Правильные мысли своих друзей-оппонентов о задаче молодой литературы: давать ответ на «проклятый вопрос — что делать?» («польский публицист») и о том, что «это будут только слова и слова без всякого человека», а необходимо дать «тип нового человека» («московский демократ»),— все это «белорусский автор» принимает, со всем соглашается, да только у него имеются уже и какие-то свои, более конкретные соображения насчет путей и будущего белорусской литературы. Потому что он исходит из знания народной жизни, народных типов... Общие слова, общие пожелания здесь мало значат. «Белорусский автор» ударение начинает делать на своем понимании национального характера белорусского крестьянина, самой истории белорусского народа.
«А народ мой — народ-поэт, народ-лирник, народ, который в исторической жизни своей всегда сильнее склонялся к потребностям души, чем к потребностям тела.
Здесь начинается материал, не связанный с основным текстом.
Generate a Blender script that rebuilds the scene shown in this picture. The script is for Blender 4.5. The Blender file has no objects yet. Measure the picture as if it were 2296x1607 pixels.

Силой духа своего он властвовал над сильными и отважными воинами — литовцами, завоевавшими его физически...» «Теперь у народа моего кризис: старые боги одряхлели, а новых... новые мало известны... и всемирно новые боги, боги тела, боги, дающие или могущие дать полное удовлетворение только телу, эти боги не очень привлекают белоруса...» «Нужно искать причину кризиса, ибо пьянство, безграмотность, бедность — все это следствия кризиса... А мы ищем причины»
Разговор уже идет вокруг «газетного сообщения» о крестьянине, который... (Пересказывается случай, на основе которого и построена драма «Антон».)
«Господа, господа, вы не пытались понять, и вам непонятно... Почему тогда мне, белорусу, и белорусу — сыну раба, ибо отец мой был крепостным, почему мне целиком по душе и понятно как мессианство польского народа, так и обращение к богу и чуду народа русскогопо Достоевскому, и эти староверы, и сектанты, духоборы и прочая, и прочая».
Звучит это немного ревниво: вы, ваши литературы вон как далеко и глубоко в душе человека, народа своего ищут и находят истоки и мотивы поведения, конфликтов, кризисов! На такой почве, на такой основе можно и насущное решать, не упрощая. А нашей молодой литературе то и дело «углубления» еще нужно осуществить, не ограничивая себя нуждами одного дня. И «что делать?», и «новый человек» — все это важно, нужно. Однако молодой литературе при этом нельзя забывать о всей глубине истории и о человеческой сложности...
И тогда появляется еще один оппонент, кажется, главный — его автор тем не менее не называет, а лишь имеет в виду.
Тот оппонент, с которым полемизирует в своих первых статьях 1913—1914 гг. или который вдруг возникает немного позднее — во фронтовых записках: «Шел на батарею и дорогой думал: придет ли то время, когда не будет империализма, национального угнетения, богатых и бедных, сытых и голодных, теплых и замерзших, не будет солдат, военной службы, войны? Когда же наступит этот золотой век? Эх, ветер, ветер! Зябко, браток, жить на свете! Зачем и почто кормим мы тут «зверей»? Проклятые козявки, на кой дьявол создала вас «разумная» природа? Наивный вопрос! И Лебедев — козявка, и я — козявка, и все мы — козявки. И те наши рьяные «сознательные» белорусы, которые всегда выговаривали мне за подобные рассуждения, мол, это слабость духа, она неприемлема для настоящего возрожденца-революционера, и они тоже — козявки...».
В подчеркнутых нами словах отчетливо звучит интонация пылких споров с «сознательными» белорусами — и именно об углублении в «проклятые вопросы» человеческого существования.